Datum uitspraak: 9 december 2020
AFDELING
BESTUURSRECHTSPRAAK
Uitspraak op het hoger beroep van:
[appellante], wonend te Amsterdam,
tegen de uitspraak van de rechtbank Amsterdam van 6 augustus 2019 in zaak nr. 18/5749 in het geding tussen:
[appellante]
en
het college van burgemeester en wethouders van Amsterdam.
Procesverloop
Bij besluit van 13 april 2016 heeft het college het verzoek van [appellante] om inschrijving van de haar betreffende geboorteakte in de basisregistratie personen (hierna: brp) afgewezen.
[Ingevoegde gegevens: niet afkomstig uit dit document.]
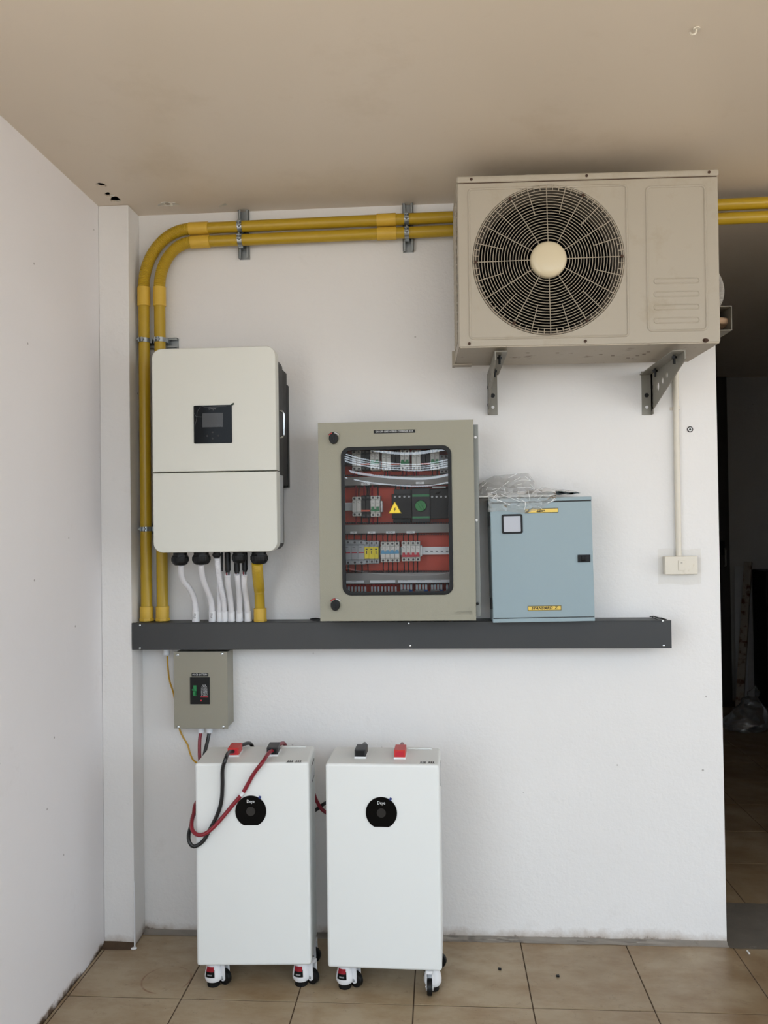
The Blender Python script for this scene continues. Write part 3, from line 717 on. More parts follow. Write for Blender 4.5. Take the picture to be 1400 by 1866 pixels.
q = at(858.5, 1109, YD); B().prism(circ(q.x, q.z, .0065, 20)+circ(q.x, q.z, .0065, 20)[:1], YD-.0012, YD+.0003).build('embossed_emblem', m_beige, door_c)
# ---- inside
G = lambda cx, cy, Y: at(600+cx/5.8333, 790+cy/5.8333, Y)
YP, YF, YW = -.05, -.135, -.115
B().box((ex0+.014, YP, ez0+.014), (ex1-.026, YP+.003, ez1-.014)).build('mounting_plate', m_backplate, cb)
def dbox(cx0, cx1, cy0, cy1, y0, y1, bev=0, bb=None):
    a, c = G(cx0, cy1, y0), G(cx1, cy0, y0)
    return (bb or B()).box((a.x, y0, a.z), (c.x, y1, c.z), bev, 1)
for cy0, cy1 in ((445, 556), (957, 1066), (1475, 1600)):
    d = dbox(120, 1290, cy0, cy1, YW, YP, .001).build('wire_duct', m_gduct, cb)
    c = B()
    for k in range(64):
        cx = 130+k*18; c2 = G(cx, cy1, YW+.004); c.box((c2.x, YW+.03, c2.z-.004), (c2.x+.0035, YP-.006, c2.z)); c3 = G(cx, cy0, YW+.004); c.box((c3.x, YW+.03, c3.z), (c3.x+.0035, YP-.006, c3.z+.004))
    c.build('duct_fingers', m_grey_dk, d, kind='stuff')
    tg = {445: [(340, 432, 525, 551, 'PV A'), (922, 1010, 512, 538, 'ATS')], 957: [(225, 295, 1040, 1064, 'FS'), (410, 490, 1040, 1063, 'SPD'), (605, 700, 1038, 1062, 'RCBO'), (823, 910, 1037, 1061, 'MCB')],
          1475: [(160, 370, 1562, 1592, 'PV MAX'), (437, 703, 1558, 1588, 'PV OUTPUT'), (730, 1284, 1555, 1588, None)]}[cy0]
    for x0, x1, y0, y1, s_ in tg:
        L = dbox(x0, x1, y0, y1, YW-.0012, YW+.0002).build('tag_strip', m_white, d)
        m_ = G((x0+x1)/2, (y0+y1)/2, YW-.0012)
        if s_ and cy0 != 1475: text(s_, .0075, (m_.x, YW-.0014, m_.z), m_ink, L, 'lettering') if False else text(s_, .0075, (m_.x, YW-.0014, m_.z), m_ink, d, 'lettering')
        elif s_: text(s_, .005, (m_.x, YW-.0014, m_.z+.0018), m_ink, d, 'lettering')
        else:
            for xx, w_ in ((810, 'PV MAX'), (975, 'GRID OUTPUT'), (1140, 'LOAD OUTPUT')):
                m_ = G(xx, 1566, YW-.0012); text(w_, .0048, (m_.x, YW-.0014, m_.z), m_ink, d, 'lettering')
def device(cx0, cx1, cy0, cy1, poles, body, tog=None, togy=(.52, .72), name='circuit_breaker', prints=True, dark_mid=False):
    a, c = G(cx0, cy1, YF), G(cx1, cy0, YF); w = (c.x-a.x)/poles; h = c.z-a.z; bb = B()
    for k in range(poles):
        x0, x1 = a.x+k*w+.0004, a.x+(k+1)*w-.0004
        bb.box((x0, YF+.014, a.z), (x1, YP, c.z), .0008, 1); bb.box((x0, YF, a.z+h*.21), (x1, YF+.02, a.z+h*.79), .0012, 1)
        bb.box((x0, YF+.006, a.z+h*.02), (x1, YF+.02, a.z+h*.16), .0008, 1); bb.box((x0, YF+.006, a.z+h*.84), (x1, YF+.02, a.z+h*.98), .0008, 1)
    o = bb.build(name, body, cb)
    for k in range(poles):
        xm = a.x+(k+.5)*w
        for zf in (.09, .91):
            B().cyl((xm, YF+.005, a.z+h*zf), (xm, YF+.010, a.z+h*zf), min(.0042, w*.3), n=12).build('terminal_screw', m_term, o)
        if tog:
            B().box((xm-w*.28, YF-.004, a.z+h*(1-togy[1])), (xm+w*.28, YF+.001, a.z+h*(1-togy[0])), .0006, 1).build('toggle', tog, o)
    if tog: B().box((a.x+w*.12, YF-.0025, a.z+h*(1-togy[1])), (c.x-w*.12, YF+.001, a.z+h*(1-togy[1])+h*.11)).build('toggle_bar', tog, o)
    if prints:
        pr = B()
        for k in range(poles):
            xm = a.x+(k+.5)*w
            pr.box((xm-w*.3, YF-.0002, a.z+h*.70), (xm+w*.05, YF+.0002, a.z+h*.715)); pr.box((xm-w*.2, YF-.0002, a.z+h*.64), (xm+w*.2, YF+.0002, a.z+h*.65))
        pr.build('print', m_ink, o)
    return o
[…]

Bij besluit van 21 augustus 2018 heeft het college het door [appellante] daartegen gemaakte bezwaar ongegrond verklaard.
Bij uitspraak van 6 augustus 2019 heeft de rechtbank het door [appellante] daartegen ingestelde beroep ongegrond verklaard. Deze uitspraak is aangehecht.
Tegen deze uitspraak heeft [appellante] hoger beroep ingesteld.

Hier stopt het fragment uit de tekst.